Thierry Fiorilli

La vie après Stéphane Moreau

Thierry Fiorilli Journaliste

Toute indignation bue, on doit se réjouir de la longue et folle saga Publifin/Nethys. Parce que la répétition des révélations sur le fonctionnement de l’intercommunale liégeoise devenue holding wallon n’a pas servi qu’à exalter la déconsidération citoyenne pour le monde politique.

La ténacité de certains à fouiller dans la tuyauterie de l’empire dirigé par Stéphane Moreau et à en mettre au jour les anomalies a aussi accouché d’enseignements précieux et salutaires :

– la presse a prouvé qu’en faisant son job, depuis trois ans dans ce dossier à tiroirs, elle n’était pas cet allié servile du pouvoir, comme en est convaincue une partie importante de la population ;

– le gouvernement wallon a démontré cet automne qu’un exécutif pouvait lancer des opérations de nettoyage jusque dans les fiefs de ses propres barons ;

– la justice remplit son rôle comme en témoignent encore les PV (révélés par la RTBF) des auditions de mandataires locaux membres des comités de secteur de Publifin, à l’origine du scandale du même nom, fin 2016 – les fameuses réunions où il ne fallait pas siéger mais qui étaient quand même rémunérées. Les questions posées sont implacables, sans la moindre complaisance :  » Avez-vous siégé aux réunions ? « ,  » Saviez-vous quelle y était votre mission ? « ,  » Les informations diffusées lors de ces réunions pouvaient-elles être obtenues autrement ? « ,  » Qui vous a désigné comme membre de ces comités ? « ,  » Quelles sont vos connaissances particulières dans le secteur ? « ,  » Trouvez-vous vos rémunérations en tant que membre du comité de secteur pertinentes en fonction du travail effectué ?  »

Autant d’éléments tangibles qui permettent de considérer que les révélations de pratiques injustifiables ont été suivies, même si ce fut long à la détente, d’actions ou réactions concrètes et toniques pour la démocratie et trois de ses piliers essentiels.

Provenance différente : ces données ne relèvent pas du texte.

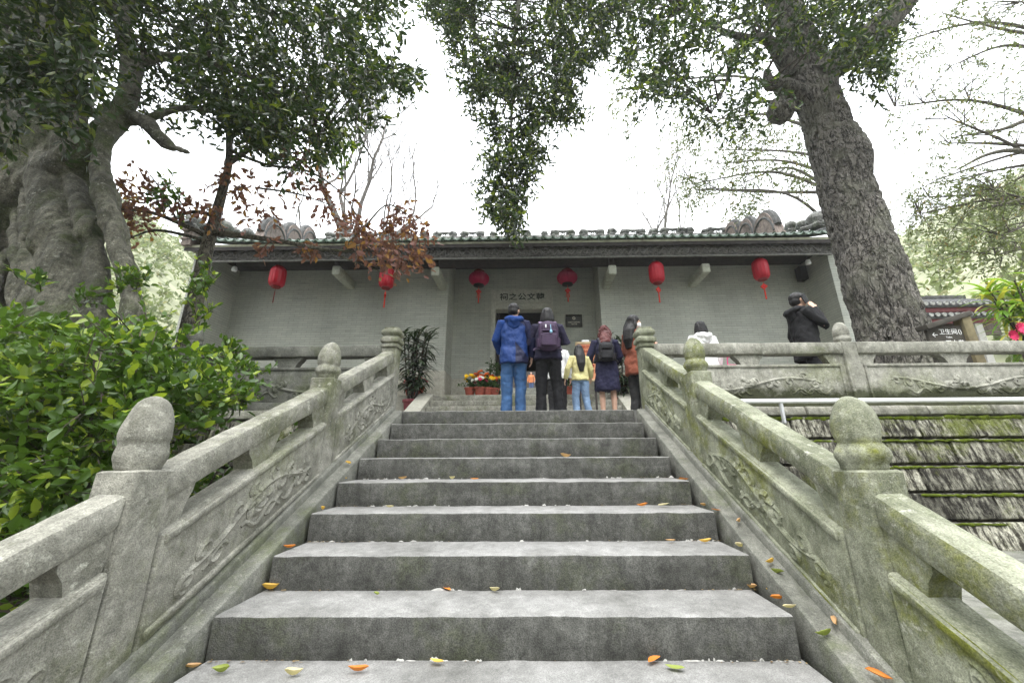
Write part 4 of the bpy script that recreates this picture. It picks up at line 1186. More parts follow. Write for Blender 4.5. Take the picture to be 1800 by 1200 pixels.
# light green trees behind the rough trunk and on the side of the pavilion
def leafy(label, trunk, polys, Y0, Y1_, seed, nlimb, leafmat, L, W, dens, mat):
    t = thing('pale_leaf_tree', label, 'tree', trunk[0]); st_ = []
    limb(trunk, lerps([.3, .22, .12, .05], len(trunk)), 24, 8, t, mat, 'trunk', .08, st_)
    pts = []
    for poly, n_ in polys: pts += sample_poly(poly, n_, Y0, Y1_)
    rnd = random.Random(seed)
    for p in rnd.sample(pts, min(nlimb, len(pts))):
        b = to_limb(st_[:1], p); m = b[1].lerp(p, .45) + Vector((rnd.uniform(-.4, .4), rnd.uniform(-.4, .4), rnd.uniform(.2, .9)))
        limb([b[1], m, p], [.09, .05, .02], 12, 6, t, mat, 'limb', .05, st_)
    mbb = MB(); fo = Foliage()
    for p in pts:
        b = to_limb(st_, p); m = b[1].lerp(p, .5) + Vector((rnd.uniform(-.2, .2), 0, .15)); mbb.tube(curve_pts([b[1], m, p], 6), lerps([.02, .012, .006], 6), 4, cap=False)
        fo.clump(p, .75, dens, 7, (0, 0, -.3), .4, .35, twr=.005)
    mbb.build('branches', mat, t, kind='stuff'); fo.tw.build('twigs', mat, t, kind='stuff'); fo.leaves('crown', L, W, leafmat, t)
tb_ = at(1470, 560, 15)
leafy('sparse light green tree showing between the roof and the rough trunk', [(tb_.x, 15, 0), tuple(at(1470, 350, 15)), tuple(at(1400, 150, 14.5)), tuple(at(1300, -20, 14))],
      [([(1060, 40), (1130, 60), (1120, 250), (1085, 285), (1060, 200)], 20), ([(1180, 200), (1420, 210), (1430, 340), (1300, 330), (1215, 360), (1180, 300)], 105), ([(1270, 350), (1340, 340), (1330, 385), (1285, 390)], 12)], 12, 15.5, 3, 12, MAT['lf_pale'], .15, .055, 6, MAT['twig_pale'])
tb_ = at(1930, 560, 11)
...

Une autre leçon majeure de la chute, toute lucrative soit-elle, de Stéphane Moreau est à tirer des circonstances qui ont permis à l’ancien golden boy du PS liégeois et sa garde rapprochée de tirer d’énormes profits financiers personnels en mêlant missions et argent public avec méthodes et mandats du privé : l’absence de contre-pouvoirs, très longtemps et pratiquement partout, au sein même et autour de l’intercommunale mastodonte. Beaucoup pourtant auraient dû jouer les remparts ou donner l’alerte, puisqu’ils étaient aux premières loges : trop de médias, trop d’élus enrôlés, les responsables de fédérations de parti, les cercles d’affaires. Mais, par incompétence, faiblesse, fascination, crainte ou intérêt, aucun d’entre eux n’a bronché. Personne n’a empêché l’alors bourgmestre d’Ans et CEO de Nethys de placer ses alliés, d’éliminer les gêneurs (en les achetant ou en les intimidant), de prospérer en toute tranquillité, d’expliquer que tout le monde s’y retrouvait (les communes ont leurs dividendes, les politiques leurs rawettes, l’intercommunale ses bénéfices et Moreau et les siens leurs bonus) et de se négocier contrats mirobolants et parachutes dorés.

La vie après Stéphane Moreau doit, donc, installer des garde-fous, intègres, solides et durables, autour de tout outil ou opérateur économique financé par les deniers publics, donc ceux de la population. Sans quoi, la liquidation de l’ère Moreau ne sera qu’un accident de parcours, une anicroche, pour tous ceux qui ne voient dans l’engagement politique qu’une promesse d’enrichissement personnel rapide garanti.